I know that laundry is no where near as dreadful a task for me as it was for my grandmothers, or even my mother with her twin tub and outside line. For me, most of the challenge is the logistics: sorting, planning the washloads so that we are not trying to dry everything at the same time, then sorting out the clean dry clothes back into cupboards.

But this is precisely the reason why it resists all my attempts to pass the chore onto the rest of the family. Brute labour might be something they can do, grudgingly, but the rules of laundry are as complex as the offside rule in football. As a set of individuals they are incapable of coordinating use of the various machines. None of them seem able to sort socks into pairs, or assign the finished pairs to their correct owner, without raging arguments.

I have tried teaching each person to do their own laundry, I have tried doing it collectively, I have tried rotating the chore around one person after another, I have even tried making it into a game, but to no avail. Laundry remains, fairly and squarely, a task for me alone.

6 comments
  1. dhonour said:

    Never ending. And those socks! How can they possibly wear so many socks. I feel your pain. I don’t work, but I also don’t have a tumble drier. In Denmark. Great for the environment, great for the clothes. Sucks ass for me.
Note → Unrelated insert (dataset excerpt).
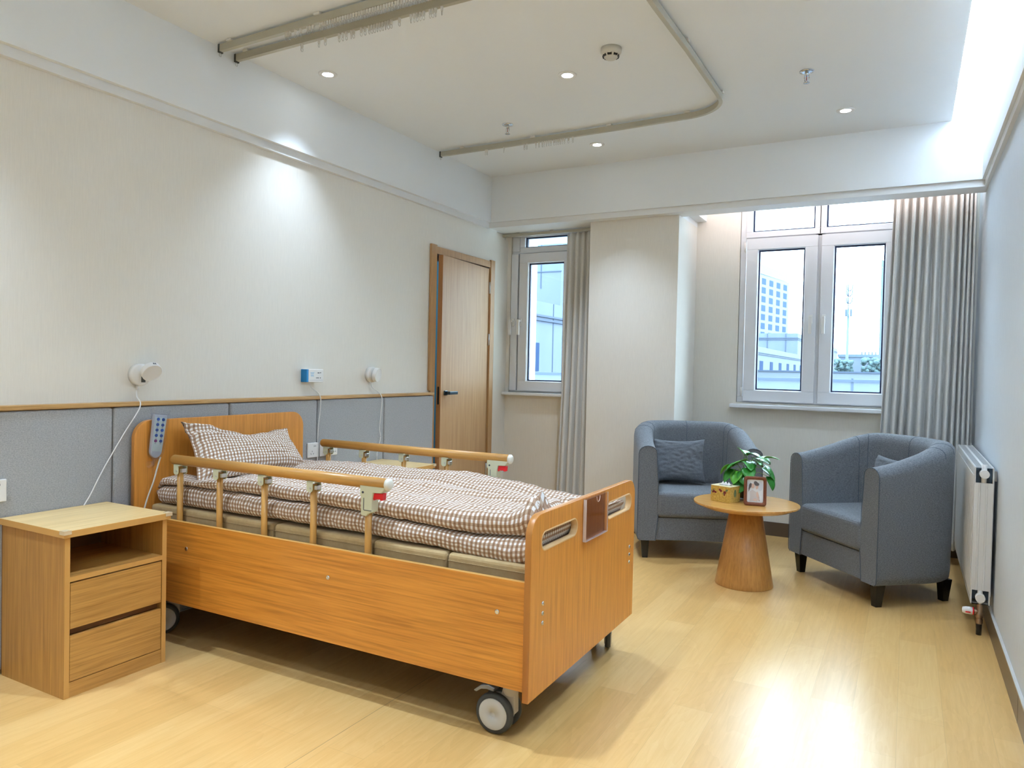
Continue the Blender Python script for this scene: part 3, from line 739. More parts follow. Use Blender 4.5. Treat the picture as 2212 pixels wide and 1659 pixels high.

    • I agree completely. And not only do they wear so many socks, they wear so many socks that look identical but are subtly different in some critical way (such as size).

      Not having a tumbledrier is fine if you can control the climate :-).

  2. Joy said:

    How about if you just did yours. How long before anyone noticed? I suppose, to be fair, you’d have to tell them first.
    J x

    • I am sorely tempted! Perhaps I have been too timid and should try the experiment. It will be chaotic and quarrelsome, but maybe I should just have more courage. After all, the worst that could happen is that my son looks a bit disshevelled, and a few things get shrunken!

  3. Not to be bossy but if (?) financially do-able, hire someone to do this for you! Your life sounds hectic and your family quite able to get you to do everything…even into their teens. It could not be that expensive to have someone in once a week for two hours, could it?

    I’m very spoiled. No kids, and my husband does all the laundry. And enjoys it. (I iron.)

    • It’s a very good idea, and I do generally hire someone else where I can – I have someone into clean, and someone else does the ironing. The difficulty with laundry is that the school uniform has to be washed between Friday night and Monday morning – I have duplicated as many items as I can, but some are not easily duplicated. This constraint means finding someone who would work for me at weekends, which has proved impossible in such a rural area. It should get easier once my children reach sixth form, when school uniform ceases. And by then, surely I will have passed some of the work onto them! Household chores, as you can probably guess, are one of the areas of difficulty with raising children with special needs, as it can be difficult to give them responsibilities.